_WHAT YOU WILL DO_
Reproduce the data that follows in its entirety, character for character.

_MATERIAL PROVIDED_
[Start]

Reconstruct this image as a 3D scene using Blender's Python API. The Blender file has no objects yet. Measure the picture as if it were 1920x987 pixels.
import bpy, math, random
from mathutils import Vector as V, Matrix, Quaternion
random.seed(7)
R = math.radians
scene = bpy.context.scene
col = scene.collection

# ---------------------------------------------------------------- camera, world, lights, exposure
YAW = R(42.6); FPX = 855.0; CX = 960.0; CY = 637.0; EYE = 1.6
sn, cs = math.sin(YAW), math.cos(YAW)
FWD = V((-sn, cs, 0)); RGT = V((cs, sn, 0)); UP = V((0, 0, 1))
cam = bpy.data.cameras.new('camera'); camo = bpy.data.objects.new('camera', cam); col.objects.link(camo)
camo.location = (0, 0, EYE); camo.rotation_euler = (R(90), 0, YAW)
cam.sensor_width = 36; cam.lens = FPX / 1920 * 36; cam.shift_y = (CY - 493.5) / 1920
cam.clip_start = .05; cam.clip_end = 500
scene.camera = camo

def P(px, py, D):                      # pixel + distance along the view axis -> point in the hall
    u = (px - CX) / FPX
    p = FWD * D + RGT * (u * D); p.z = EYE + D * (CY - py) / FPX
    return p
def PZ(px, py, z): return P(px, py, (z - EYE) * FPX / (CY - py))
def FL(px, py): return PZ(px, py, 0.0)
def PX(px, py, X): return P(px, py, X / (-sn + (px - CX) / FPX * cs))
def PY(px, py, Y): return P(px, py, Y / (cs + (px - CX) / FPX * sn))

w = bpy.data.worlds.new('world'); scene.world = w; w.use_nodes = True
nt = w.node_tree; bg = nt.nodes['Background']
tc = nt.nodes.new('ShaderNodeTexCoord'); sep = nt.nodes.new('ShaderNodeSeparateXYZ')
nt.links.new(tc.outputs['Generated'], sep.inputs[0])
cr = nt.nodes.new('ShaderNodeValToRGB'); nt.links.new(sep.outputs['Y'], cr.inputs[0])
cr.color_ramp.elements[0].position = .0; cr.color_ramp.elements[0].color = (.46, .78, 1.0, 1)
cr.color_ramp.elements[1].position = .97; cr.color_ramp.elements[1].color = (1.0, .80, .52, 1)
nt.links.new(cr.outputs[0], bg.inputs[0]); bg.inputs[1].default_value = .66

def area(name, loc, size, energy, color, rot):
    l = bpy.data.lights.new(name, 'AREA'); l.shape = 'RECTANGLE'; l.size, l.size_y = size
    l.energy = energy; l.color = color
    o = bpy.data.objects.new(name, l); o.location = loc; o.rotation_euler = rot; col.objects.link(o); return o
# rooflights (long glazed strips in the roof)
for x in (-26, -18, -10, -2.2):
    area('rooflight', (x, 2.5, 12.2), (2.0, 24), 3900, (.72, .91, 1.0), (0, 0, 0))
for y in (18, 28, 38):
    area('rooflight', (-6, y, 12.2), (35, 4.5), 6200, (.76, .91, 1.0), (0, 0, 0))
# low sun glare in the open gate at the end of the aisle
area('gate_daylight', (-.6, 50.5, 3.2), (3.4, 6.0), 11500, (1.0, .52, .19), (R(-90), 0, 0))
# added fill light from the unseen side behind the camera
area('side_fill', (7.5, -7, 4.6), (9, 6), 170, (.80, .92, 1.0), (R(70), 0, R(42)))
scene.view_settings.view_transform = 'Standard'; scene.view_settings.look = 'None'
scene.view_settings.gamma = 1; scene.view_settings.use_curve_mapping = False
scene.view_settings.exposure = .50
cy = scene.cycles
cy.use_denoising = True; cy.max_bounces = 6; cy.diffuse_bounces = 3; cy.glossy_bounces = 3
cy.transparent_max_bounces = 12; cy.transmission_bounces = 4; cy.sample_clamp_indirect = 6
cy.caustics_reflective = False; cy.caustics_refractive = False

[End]

_COMPLETE RESPONSE_
Reconstruct this image as a 3D scene using Blender's Python API. The Blender file has no objects yet. Measure the picture as if it were 1920x987 pixels.
import bpy, math, random
from mathutils import Vector as V, Matrix, Quaternion
random.seed(7)
R = math.radians
scene = bpy.context.scene
col = scene.collection

# ---------------------------------------------------------------- camera, world, lights, exposure
YAW = R(42.6); FPX = 855.0; CX = 960.0; CY = 637.0; EYE = 1.6
sn, cs = math.sin(YAW), math.cos(YAW)
FWD = V((-sn, cs, 0)); RGT = V((cs, sn, 0)); UP = V((0, 0, 1))
cam = bpy.data.cameras.new('camera'); camo = bpy.data.objects.new('camera', cam); col.objects.link(camo)
camo.location = (0, 0, EYE); camo.rotation_euler = (R(90), 0, YAW)
cam.sensor_width = 36; cam.lens = FPX / 1920 * 36; cam.shift_y = (CY - 493.5) / 1920
cam.clip_start = .05; cam.clip_end = 500
scene.camera = camo

def P(px, py, D):                      # pixel + distance along the view axis -> point in the hall
    u = (px - CX) / FPX
    p = FWD * D + RGT * (u * D); p.z = EYE + D * (CY - py) / FPX
    return p
def PZ(px, py, z): return P(px, py, (z - EYE) * FPX / (CY - py))
def FL(px, py): return PZ(px, py, 0.0)
def PX(px, py, X): return P(px, py, X / (-sn + (px - CX) / FPX * cs))
def PY(px, py, Y): return P(px, py, Y / (cs + (px - CX) / FPX * sn))

w = bpy.data.worlds.new('world'); scene.world = w; w.use_nodes = True
nt = w.node_tree; bg = nt.nodes['Background']
tc = nt.nodes.new('ShaderNodeTexCoord'); sep = nt.nodes.new('ShaderNodeSeparateXYZ')
nt.links.new(tc.outputs['Generated'], sep.inputs[0])
cr = nt.nodes.new('ShaderNodeValToRGB'); nt.links.new(sep.outputs['Y'], cr.inputs[0])
cr.color_ramp.elements[0].position = .0; cr.color_ramp.elements[0].color = (.46, .78, 1.0, 1)
cr.color_ramp.elements[1].position = .97; cr.color_ramp.elements[1].color = (1.0, .80, .52, 1)
nt.links.new(cr.outputs[0], bg.inputs[0]); bg.inputs[1].default_value = .66

def area(name, loc, size, energy, color, rot):
    l = bpy.data.lights.new(name, 'AREA'); l.shape = 'RECTANGLE'; l.size, l.size_y = size
    l.energy = energy; l.color = color
    o = bpy.data.objects.new(name, l); o.location = loc; o.rotation_euler = rot; col.objects.link(o); return o
# rooflights (long glazed strips in the roof)
for x in (-26, -18, -10, -2.2):
    area('rooflight', (x, 2.5, 12.2), (2.0, 24), 3900, (.72, .91, 1.0), (0, 0, 0))
for y in (18, 28, 38):
    area('rooflight', (-6, y, 12.2), (35, 4.5), 6200, (.76, .91, 1.0), (0, 0, 0))
# low sun glare in the open gate at the end of the aisle
area('gate_daylight', (-.6, 50.5, 3.2), (3.4, 6.0), 11500, (1.0, .52, .19), (R(-90), 0, 0))
# added fill light from the unseen side behind the camera
area('side_fill', (7.5, -7, 4.6), (9, 6), 170, (.80, .92, 1.0), (R(70), 0, R(42)))
scene.view_settings.view_transform = 'Standard'; scene.view_settings.look = 'None'
scene.view_settings.gamma = 1; scene.view_settings.use_curve_mapping = False
scene.view_settings.exposure = .50
cy = scene.cycles
cy.use_denoising = True; cy.max_bounces = 6; cy.diffuse_bounces = 3; cy.glossy_bounces = 3
cy.transparent_max_bounces = 12; cy.transmission_bounces = 4; cy.sample_clamp_indirect = 6
cy.caustics_reflective = False; cy.caustics_refractive = False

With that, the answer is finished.